Les défis de Ben Storms
Mots : Agnès Zamboni
Photos : Alexander Popelier
Poids lourd et poids plume, ses créations sculpturales se posent, au sol, comme des coussins moelleux et aériens. Après le marbre, le nouveau challenge du designer Ben Storms : mettre le verre à l’épreuve !
Quel a été votre parcours ? J’ai étudié l’histoire de l’art à l’université de Gand tout en apprenant à travailler le bois et la pierre, le week-end et les vacances scolaires, dans des ateliers d’artisan. Après une collaboration avec le plasticien et sculpteur de polyester Nick Ervinck, j’ai entrepris une formation de design à Malines. Mon amour des matériaux, je le dois à mes parents qui étaient antiquaires. L’expo à l’atelier Jespers de Bruxelles, en 2015, a tout déclenché. La même année, mon travail a été récompensé par le prix Henry Van de Velde.
Pouvez-vous expliquer votre technique ? Dans ma pratique du design, je pars toujours des matériaux bruts. J’aime travailler les matériaux massifs, traditionnels et millénaires. Je les apprécie pour leur beauté et leur force naturelle. Mes méthodes de travail combinent techniques anciennes et manuelles comme le ponçage laborieux avec la numérisation et la sculpture digitale à commande numérique (CNC). Pour réaliser la table Ex Hale, j’ai fabriqué un moule en métal gonflé d’air. J’ai scanné cette forme en 3D pour la reproduire dans un bloc de marbre , grâce à une machine CNC. Les finitions à la main et le sablage sous pression adoucissent la matière ou évoquent le ton patiné d’un coussin, l’illusion s’un textile imprimé.
Comment réussissez-vous à inverser les impressions visuelles ? J’interroge le sens commun. Par exemple, la pierre doit-elle toujours paraître lourde ? En créant des formes qui frôlent les frontières de l’impossible, j’entraîne le spectateur à porter un regard neuf sur les matériaux familiers. Pour obtenir la finesse du plateau de la table In Vein, j’ai frôlé les limites de l’extrême. J’ai travaillé un plateau d’une épaisseur de 4 mm sur les bords, tout en conservant la solidité du marbre, je l’ai renforcé, en son centre, avec de la mousse et une plaque, comme un matériau sandwich et je l’ai augmenté, à cet endroit, de 4 à 5 cm. Le nom de cette table double fonction évoque à la fois les veines du marbre et le concept de Vanity, car le verso du plateau fait office de miroir, à poser contre un mur.

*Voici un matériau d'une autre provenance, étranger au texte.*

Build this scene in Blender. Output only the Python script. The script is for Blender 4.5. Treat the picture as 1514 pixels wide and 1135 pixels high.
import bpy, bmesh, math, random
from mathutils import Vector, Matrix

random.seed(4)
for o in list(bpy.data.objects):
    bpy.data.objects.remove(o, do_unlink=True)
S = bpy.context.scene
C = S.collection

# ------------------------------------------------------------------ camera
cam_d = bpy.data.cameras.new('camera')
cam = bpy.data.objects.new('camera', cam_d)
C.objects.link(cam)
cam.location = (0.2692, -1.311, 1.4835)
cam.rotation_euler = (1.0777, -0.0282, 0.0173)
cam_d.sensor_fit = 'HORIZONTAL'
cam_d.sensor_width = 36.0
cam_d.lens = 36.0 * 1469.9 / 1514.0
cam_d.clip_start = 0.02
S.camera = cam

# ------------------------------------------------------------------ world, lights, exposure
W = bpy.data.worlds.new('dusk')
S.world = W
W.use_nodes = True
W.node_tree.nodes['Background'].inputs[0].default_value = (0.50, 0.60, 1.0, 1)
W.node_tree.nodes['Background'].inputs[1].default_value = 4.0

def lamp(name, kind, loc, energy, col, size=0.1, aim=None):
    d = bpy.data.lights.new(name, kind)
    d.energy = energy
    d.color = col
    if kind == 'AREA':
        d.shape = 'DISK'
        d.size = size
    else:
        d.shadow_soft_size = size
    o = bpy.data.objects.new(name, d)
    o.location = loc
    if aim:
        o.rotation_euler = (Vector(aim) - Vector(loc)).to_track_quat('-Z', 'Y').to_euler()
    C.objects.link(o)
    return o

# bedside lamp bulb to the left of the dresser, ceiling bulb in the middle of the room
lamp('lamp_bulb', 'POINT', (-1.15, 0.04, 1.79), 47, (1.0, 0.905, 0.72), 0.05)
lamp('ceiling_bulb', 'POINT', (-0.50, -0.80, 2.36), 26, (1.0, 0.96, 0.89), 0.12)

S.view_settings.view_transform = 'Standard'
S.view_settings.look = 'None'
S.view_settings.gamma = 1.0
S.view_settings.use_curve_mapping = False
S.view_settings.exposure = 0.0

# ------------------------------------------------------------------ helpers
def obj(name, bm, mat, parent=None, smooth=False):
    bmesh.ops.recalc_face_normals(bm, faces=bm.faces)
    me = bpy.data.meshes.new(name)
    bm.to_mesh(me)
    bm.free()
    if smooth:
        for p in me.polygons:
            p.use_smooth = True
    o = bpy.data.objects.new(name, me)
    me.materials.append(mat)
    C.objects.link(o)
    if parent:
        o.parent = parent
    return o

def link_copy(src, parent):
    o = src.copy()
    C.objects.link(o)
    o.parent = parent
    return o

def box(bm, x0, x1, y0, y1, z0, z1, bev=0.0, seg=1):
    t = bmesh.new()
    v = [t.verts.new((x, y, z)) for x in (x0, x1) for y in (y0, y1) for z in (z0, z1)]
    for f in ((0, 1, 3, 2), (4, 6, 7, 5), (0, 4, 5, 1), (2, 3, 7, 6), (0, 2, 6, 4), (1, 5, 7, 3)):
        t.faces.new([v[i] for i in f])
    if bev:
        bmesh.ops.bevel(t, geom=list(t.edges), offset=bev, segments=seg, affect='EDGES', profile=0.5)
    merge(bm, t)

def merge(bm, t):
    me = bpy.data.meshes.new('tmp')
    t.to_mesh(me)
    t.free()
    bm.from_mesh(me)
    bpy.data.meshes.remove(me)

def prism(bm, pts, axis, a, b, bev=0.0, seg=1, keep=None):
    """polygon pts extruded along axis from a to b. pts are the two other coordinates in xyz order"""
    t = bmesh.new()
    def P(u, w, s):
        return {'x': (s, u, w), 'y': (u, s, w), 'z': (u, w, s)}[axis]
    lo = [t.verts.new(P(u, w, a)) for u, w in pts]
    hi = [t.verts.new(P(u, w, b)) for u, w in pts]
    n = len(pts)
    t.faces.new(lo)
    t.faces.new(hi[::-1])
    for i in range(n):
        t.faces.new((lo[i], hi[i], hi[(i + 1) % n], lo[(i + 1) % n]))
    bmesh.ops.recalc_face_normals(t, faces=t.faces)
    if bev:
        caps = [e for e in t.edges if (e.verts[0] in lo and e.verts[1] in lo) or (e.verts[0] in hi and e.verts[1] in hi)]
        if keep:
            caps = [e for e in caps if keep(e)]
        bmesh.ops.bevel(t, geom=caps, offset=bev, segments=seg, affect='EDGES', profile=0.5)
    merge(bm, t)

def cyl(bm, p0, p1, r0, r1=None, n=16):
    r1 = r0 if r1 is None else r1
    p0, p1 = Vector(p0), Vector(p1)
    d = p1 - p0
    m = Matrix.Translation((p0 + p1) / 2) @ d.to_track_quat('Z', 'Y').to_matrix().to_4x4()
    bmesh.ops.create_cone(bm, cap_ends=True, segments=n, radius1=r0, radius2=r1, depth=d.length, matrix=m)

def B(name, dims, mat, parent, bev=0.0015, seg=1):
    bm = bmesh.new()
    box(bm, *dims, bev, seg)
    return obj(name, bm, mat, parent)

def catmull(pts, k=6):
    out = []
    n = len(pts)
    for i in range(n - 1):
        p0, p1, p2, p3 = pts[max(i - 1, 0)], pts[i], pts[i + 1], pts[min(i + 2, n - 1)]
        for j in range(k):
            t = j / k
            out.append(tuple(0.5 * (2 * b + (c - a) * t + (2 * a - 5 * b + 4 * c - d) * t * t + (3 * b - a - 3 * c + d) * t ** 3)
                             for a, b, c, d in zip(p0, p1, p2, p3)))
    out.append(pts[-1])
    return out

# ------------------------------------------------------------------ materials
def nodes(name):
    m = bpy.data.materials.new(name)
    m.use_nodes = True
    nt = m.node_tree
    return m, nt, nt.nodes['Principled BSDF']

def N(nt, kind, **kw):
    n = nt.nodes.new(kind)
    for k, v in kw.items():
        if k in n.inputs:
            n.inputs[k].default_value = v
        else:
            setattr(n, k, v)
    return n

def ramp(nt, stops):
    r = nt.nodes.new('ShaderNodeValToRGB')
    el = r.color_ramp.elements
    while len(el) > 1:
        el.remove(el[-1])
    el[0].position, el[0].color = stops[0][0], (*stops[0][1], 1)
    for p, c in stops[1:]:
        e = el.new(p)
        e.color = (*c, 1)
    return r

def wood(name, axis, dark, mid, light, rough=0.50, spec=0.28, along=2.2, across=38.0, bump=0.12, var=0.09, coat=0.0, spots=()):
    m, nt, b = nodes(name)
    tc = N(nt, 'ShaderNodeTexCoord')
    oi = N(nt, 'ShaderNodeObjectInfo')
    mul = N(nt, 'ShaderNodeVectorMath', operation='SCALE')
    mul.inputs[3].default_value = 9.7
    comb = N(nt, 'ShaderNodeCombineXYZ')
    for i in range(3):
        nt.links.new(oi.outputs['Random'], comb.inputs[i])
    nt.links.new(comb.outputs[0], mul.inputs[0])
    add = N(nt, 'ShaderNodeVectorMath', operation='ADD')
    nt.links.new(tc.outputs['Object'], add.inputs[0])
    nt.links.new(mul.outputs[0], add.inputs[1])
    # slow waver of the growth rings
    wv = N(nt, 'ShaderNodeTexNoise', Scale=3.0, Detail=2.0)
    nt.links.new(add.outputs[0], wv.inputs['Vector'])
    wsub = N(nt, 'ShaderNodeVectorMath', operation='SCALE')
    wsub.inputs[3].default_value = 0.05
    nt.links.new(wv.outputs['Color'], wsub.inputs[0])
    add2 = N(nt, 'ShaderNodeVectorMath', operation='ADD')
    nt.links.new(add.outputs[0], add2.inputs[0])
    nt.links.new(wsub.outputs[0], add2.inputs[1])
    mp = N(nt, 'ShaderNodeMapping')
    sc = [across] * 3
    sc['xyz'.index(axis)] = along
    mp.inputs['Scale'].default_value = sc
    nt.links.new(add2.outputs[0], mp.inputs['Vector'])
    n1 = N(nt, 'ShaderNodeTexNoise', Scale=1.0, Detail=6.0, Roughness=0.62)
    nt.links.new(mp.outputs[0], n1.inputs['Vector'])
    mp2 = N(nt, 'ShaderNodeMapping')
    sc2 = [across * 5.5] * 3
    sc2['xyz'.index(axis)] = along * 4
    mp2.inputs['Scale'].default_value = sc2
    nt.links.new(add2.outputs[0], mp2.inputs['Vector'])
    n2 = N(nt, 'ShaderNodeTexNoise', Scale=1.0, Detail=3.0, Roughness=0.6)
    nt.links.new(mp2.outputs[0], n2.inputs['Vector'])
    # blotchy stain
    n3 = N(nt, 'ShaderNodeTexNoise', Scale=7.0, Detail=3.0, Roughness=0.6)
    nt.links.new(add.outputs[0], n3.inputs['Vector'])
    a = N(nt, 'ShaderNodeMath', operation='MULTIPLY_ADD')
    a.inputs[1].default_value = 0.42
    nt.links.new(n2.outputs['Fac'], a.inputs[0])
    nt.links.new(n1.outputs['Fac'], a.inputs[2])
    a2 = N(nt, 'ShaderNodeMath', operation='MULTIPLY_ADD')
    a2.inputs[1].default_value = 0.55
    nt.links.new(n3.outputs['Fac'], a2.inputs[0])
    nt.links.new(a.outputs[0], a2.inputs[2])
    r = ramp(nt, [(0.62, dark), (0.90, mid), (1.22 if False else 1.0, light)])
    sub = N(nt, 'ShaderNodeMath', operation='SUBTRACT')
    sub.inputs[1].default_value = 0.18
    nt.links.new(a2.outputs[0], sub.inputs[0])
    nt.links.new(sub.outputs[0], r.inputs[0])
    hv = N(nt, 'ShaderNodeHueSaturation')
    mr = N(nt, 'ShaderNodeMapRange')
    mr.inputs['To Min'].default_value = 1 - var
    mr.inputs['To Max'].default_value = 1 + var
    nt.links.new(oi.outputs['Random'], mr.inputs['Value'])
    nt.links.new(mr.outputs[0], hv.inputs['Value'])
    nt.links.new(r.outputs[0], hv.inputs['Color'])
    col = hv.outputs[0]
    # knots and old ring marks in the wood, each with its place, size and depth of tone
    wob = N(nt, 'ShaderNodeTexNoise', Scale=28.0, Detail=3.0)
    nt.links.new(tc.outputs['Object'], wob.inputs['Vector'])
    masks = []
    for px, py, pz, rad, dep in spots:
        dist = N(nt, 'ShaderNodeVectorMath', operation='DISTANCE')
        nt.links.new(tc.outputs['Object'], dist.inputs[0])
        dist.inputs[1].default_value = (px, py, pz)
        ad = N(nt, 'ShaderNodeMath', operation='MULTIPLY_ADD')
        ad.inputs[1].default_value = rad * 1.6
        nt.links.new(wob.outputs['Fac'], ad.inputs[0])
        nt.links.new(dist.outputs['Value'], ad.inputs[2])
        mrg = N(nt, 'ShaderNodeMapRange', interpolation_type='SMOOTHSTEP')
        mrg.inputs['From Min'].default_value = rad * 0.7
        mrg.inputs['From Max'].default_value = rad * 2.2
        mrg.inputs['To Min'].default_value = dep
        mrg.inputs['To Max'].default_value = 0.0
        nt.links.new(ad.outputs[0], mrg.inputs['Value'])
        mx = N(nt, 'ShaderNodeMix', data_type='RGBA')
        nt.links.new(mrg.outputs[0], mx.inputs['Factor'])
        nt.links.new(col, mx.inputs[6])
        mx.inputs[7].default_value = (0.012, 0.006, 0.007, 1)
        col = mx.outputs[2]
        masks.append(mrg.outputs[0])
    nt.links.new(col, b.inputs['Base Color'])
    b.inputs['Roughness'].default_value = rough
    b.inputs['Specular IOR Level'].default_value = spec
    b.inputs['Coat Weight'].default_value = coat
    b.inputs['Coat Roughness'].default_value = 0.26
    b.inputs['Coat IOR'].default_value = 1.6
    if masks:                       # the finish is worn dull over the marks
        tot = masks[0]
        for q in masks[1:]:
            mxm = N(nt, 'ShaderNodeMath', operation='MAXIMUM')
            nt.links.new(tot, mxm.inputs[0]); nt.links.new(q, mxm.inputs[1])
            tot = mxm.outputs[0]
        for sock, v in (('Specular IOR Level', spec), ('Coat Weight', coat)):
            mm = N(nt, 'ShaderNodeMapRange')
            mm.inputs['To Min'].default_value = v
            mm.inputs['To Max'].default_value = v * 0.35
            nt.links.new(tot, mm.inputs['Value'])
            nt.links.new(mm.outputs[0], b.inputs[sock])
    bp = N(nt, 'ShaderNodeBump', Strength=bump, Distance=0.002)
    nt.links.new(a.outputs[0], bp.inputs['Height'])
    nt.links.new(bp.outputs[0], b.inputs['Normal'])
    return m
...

Obtenir un équilibre esthétique entre les matériaux est aussi très important. Les détails en cuir sur les tréteaux métalliques apportent une certaine douceur. Je n’imaginais pas de réaliser des rainures pour leur pliage et dépliage. Pour composer les tables In Hale, installées en parfait équilibre sur un coussin métallique, j’ai d’abord fabriqué les deux parties de l’enveloppe inférieure. Je les ai soudées ensemble comme une housse en laissant une ouverture pour les remplir d’air alors que la plaque de marbre, en partie supérieure, était déjà en place.
Pour la lampe Out of line, quel était le concept ? Pour cette pièce, j’ai revisité la méthode de fabrication traditionnelle du tambour, réalisée à partir des lamelles de bois. C’est totalement innovant et expérimental. J’ai juxtaposé de fines lamelles de marbre de 2 centimètres de large sur un textile, espacées, l’une de l’autre, de seulement 8 mm, pour les maintenir ensemble. Ma première pièce en prototype, un paravent, s’est révélée trop fragile à l’usage. Alors, j’ai imaginé une lampe avec abat-jour modulable, de dimensions réduites. Mais je dois encore perfectionner cette technique. Avec ce procédé, j’ai aussi l’idée de réaliser un siège avec un dossier en 3 D à partir d’une plaque de marbre mais qui restituerait le dessin complet de la veine. En utilisant une plaque, plutôt qu’un bloc, j’économise de la matière.
Comment avez-vous procédé pour le verre massif ? Le verre massif est coulé comme pour une sculpture en bronze, dans un atelier, en Tchéquie, un expert dans cette technique. Ces artisans travaillent aussi avec des artistes pour fabriquer leurs œuvres. La première pièce réalisée, avec eux, était une œuvre murale. Le moule a été réalisé sur mesure, en plâtre, également par leurs soins. La table basse In Hale en verre translucide a nécessité plus de 30 jours de fabrication. Le matériau doit devenir liquide pour être coulé dans le moule puis refroidir très lentement, dans le four, pour ne pas se briser.
Ben Storms exposera à Bruxelles à Art on Paper du 6 au 9 octobre 2022. Et ses créations s’envoleront en 2023 pour le Japon.